Given request:
Write the material out again in full, exactly.

========================================================================

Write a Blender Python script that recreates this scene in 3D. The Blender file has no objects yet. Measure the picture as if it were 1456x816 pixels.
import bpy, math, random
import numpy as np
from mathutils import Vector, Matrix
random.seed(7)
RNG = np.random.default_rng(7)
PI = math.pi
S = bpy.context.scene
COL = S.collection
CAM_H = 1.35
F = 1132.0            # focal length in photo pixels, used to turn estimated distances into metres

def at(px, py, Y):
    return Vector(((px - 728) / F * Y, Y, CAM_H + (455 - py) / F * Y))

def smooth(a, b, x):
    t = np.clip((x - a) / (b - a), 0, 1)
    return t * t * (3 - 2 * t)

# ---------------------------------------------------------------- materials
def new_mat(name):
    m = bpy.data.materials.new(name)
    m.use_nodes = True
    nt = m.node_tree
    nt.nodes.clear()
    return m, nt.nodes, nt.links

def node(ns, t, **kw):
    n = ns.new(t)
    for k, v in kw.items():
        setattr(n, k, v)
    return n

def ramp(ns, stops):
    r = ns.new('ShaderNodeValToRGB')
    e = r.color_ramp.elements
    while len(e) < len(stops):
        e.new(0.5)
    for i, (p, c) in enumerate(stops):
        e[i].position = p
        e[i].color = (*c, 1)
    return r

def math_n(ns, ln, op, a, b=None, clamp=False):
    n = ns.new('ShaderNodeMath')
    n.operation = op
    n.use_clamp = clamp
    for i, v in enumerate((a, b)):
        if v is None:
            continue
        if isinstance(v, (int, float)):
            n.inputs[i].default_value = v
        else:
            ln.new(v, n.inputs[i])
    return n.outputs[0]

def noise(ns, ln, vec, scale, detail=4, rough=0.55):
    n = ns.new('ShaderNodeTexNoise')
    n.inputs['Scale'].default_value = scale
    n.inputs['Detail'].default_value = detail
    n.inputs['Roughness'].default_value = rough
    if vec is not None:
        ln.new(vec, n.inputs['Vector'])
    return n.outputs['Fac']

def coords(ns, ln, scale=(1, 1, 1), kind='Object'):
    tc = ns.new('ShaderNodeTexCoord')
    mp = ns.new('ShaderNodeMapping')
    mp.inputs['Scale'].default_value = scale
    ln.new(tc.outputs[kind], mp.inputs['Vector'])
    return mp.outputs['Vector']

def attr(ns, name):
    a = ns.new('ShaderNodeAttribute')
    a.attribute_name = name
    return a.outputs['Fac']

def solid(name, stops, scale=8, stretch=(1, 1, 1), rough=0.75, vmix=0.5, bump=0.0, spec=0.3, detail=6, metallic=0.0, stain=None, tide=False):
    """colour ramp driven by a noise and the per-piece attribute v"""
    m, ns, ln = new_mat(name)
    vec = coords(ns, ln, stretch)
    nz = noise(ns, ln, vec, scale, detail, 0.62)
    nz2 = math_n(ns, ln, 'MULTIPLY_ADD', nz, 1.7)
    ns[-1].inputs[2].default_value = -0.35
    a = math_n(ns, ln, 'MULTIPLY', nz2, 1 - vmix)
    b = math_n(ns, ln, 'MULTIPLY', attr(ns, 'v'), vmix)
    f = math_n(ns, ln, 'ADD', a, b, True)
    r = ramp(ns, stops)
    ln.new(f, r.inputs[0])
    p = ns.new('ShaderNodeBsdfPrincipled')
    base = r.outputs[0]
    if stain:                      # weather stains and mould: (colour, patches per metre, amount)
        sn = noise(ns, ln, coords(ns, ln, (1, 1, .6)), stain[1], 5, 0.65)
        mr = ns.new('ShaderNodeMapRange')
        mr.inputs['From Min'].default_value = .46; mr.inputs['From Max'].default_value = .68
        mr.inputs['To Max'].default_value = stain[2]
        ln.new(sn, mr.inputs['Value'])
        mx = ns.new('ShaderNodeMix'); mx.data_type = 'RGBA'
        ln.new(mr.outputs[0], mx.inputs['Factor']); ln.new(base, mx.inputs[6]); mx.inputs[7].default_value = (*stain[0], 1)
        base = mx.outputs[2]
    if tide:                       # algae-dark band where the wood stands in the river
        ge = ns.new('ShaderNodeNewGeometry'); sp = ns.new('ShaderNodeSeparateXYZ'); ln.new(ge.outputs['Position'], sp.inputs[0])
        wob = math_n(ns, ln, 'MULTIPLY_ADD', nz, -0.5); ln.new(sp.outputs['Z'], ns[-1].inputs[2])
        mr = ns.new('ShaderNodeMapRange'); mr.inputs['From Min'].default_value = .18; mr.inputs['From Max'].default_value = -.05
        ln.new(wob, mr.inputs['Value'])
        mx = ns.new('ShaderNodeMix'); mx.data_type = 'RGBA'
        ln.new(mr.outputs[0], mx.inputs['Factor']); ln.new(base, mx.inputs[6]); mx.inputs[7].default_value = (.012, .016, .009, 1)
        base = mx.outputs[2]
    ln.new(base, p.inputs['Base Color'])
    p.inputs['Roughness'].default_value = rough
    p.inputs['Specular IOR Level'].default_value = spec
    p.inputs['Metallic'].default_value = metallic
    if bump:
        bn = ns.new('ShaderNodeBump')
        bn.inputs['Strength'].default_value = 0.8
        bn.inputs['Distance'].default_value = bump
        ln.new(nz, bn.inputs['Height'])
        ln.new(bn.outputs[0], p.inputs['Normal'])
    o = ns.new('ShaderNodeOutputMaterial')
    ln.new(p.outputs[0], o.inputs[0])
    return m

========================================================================

Answer in full:
Write a Blender Python script that recreates this scene in 3D. The Blender file has no objects yet. Measure the picture as if it were 1456x816 pixels.
import bpy, math, random
import numpy as np
from mathutils import Vector, Matrix
random.seed(7)
RNG = np.random.default_rng(7)
PI = math.pi
S = bpy.context.scene
COL = S.collection
CAM_H = 1.35
F = 1132.0            # focal length in photo pixels, used to turn estimated distances into metres

def at(px, py, Y):
    return Vector(((px - 728) / F * Y, Y, CAM_H + (455 - py) / F * Y))

def smooth(a, b, x):
    t = np.clip((x - a) / (b - a), 0, 1)
    return t * t * (3 - 2 * t)

# ---------------------------------------------------------------- materials
def new_mat(name):
    m = bpy.data.materials.new(name)
    m.use_nodes = True
    nt = m.node_tree
    nt.nodes.clear()
    return m, nt.nodes, nt.links

def node(ns, t, **kw):
    n = ns.new(t)
    for k, v in kw.items():
        setattr(n, k, v)
    return n

def ramp(ns, stops):
    r = ns.new('ShaderNodeValToRGB')
    e = r.color_ramp.elements
    while len(e) < len(stops):
        e.new(0.5)
    for i, (p, c) in enumerate(stops):
        e[i].position = p
        e[i].color = (*c, 1)
    return r

def math_n(ns, ln, op, a, b=None, clamp=False):
    n = ns.new('ShaderNodeMath')
    n.operation = op
    n.use_clamp = clamp
    for i, v in enumerate((a, b)):
        if v is None:
            continue
        if isinstance(v, (int, float)):
            n.inputs[i].default_value = v
        else:
            ln.new(v, n.inputs[i])
    return n.outputs[0]

def noise(ns, ln, vec, scale, detail=4, rough=0.55):
    n = ns.new('ShaderNodeTexNoise')
    n.inputs['Scale'].default_value = scale
    n.inputs['Detail'].default_value = detail
    n.inputs['Roughness'].default_value = rough
    if vec is not None:
        ln.new(vec, n.inputs['Vector'])
    return n.outputs['Fac']

def coords(ns, ln, scale=(1, 1, 1), kind='Object'):
    tc = ns.new('ShaderNodeTexCoord')
    mp = ns.new('ShaderNodeMapping')
    mp.inputs['Scale'].default_value = scale
    ln.new(tc.outputs[kind], mp.inputs['Vector'])
    return mp.outputs['Vector']

def attr(ns, name):
    a = ns.new('ShaderNodeAttribute')
    a.attribute_name = name
    return a.outputs['Fac']

def solid(name, stops, scale=8, stretch=(1, 1, 1), rough=0.75, vmix=0.5, bump=0.0, spec=0.3, detail=6, metallic=0.0, stain=None, tide=False):
    """colour ramp driven by a noise and the per-piece attribute v"""
    m, ns, ln = new_mat(name)
    vec = coords(ns, ln, stretch)
    nz = noise(ns, ln, vec, scale, detail, 0.62)
    nz2 = math_n(ns, ln, 'MULTIPLY_ADD', nz, 1.7)
    ns[-1].inputs[2].default_value = -0.35
    a = math_n(ns, ln, 'MULTIPLY', nz2, 1 - vmix)
    b = math_n(ns, ln, 'MULTIPLY', attr(ns, 'v'), vmix)
    f = math_n(ns, ln, 'ADD', a, b, True)
    r = ramp(ns, stops)
    ln.new(f, r.inputs[0])
    p = ns.new('ShaderNodeBsdfPrincipled')
    base = r.outputs[0]
    if stain:                      # weather stains and mould: (colour, patches per metre, amount)
        sn = noise(ns, ln, coords(ns, ln, (1, 1, .6)), stain[1], 5, 0.65)
        mr = ns.new('ShaderNodeMapRange')
        mr.inputs['From Min'].default_value = .46; mr.inputs['From Max'].default_value = .68
        mr.inputs['To Max'].default_value = stain[2]
        ln.new(sn, mr.inputs['Value'])
        mx = ns.new('ShaderNodeMix'); mx.data_type = 'RGBA'
        ln.new(mr.outputs[0], mx.inputs['Factor']); ln.new(base, mx.inputs[6]); mx.inputs[7].default_value = (*stain[0], 1)
        base = mx.outputs[2]
    if tide:                       # algae-dark band where the wood stands in the river
        ge = ns.new('ShaderNodeNewGeometry'); sp = ns.new('ShaderNodeSeparateXYZ'); ln.new(ge.outputs['Position'], sp.inputs[0])
        wob = math_n(ns, ln, 'MULTIPLY_ADD', nz, -0.5); ln.new(sp.outputs['Z'], ns[-1].inputs[2])
        mr = ns.new('ShaderNodeMapRange'); mr.inputs['From Min'].default_value = .18; mr.inputs['From Max'].default_value = -.05
        ln.new(wob, mr.inputs['Value'])
        mx = ns.new('ShaderNodeMix'); mx.data_type = 'RGBA'
        ln.new(mr.outputs[0], mx.inputs['Factor']); ln.new(base, mx.inputs[6]); mx.inputs[7].default_value = (.012, .016, .009, 1)
        base = mx.outputs[2]
    ln.new(base, p.inputs['Base Color'])
    p.inputs['Roughness'].default_value = rough
    p.inputs['Specular IOR Level'].default_value = spec
    p.inputs['Metallic'].default_value = metallic
    if bump:
        bn = ns.new('ShaderNodeBump')
        bn.inputs['Strength'].default_value = 0.8
        bn.inputs['Distance'].default_value = bump
        ln.new(nz, bn.inputs['Height'])
        ln.new(bn.outputs[0], p.inputs['Normal'])
    o = ns.new('ShaderNodeOutputMaterial')
    ln.new(p.outputs[0], o.inputs[0])
    return m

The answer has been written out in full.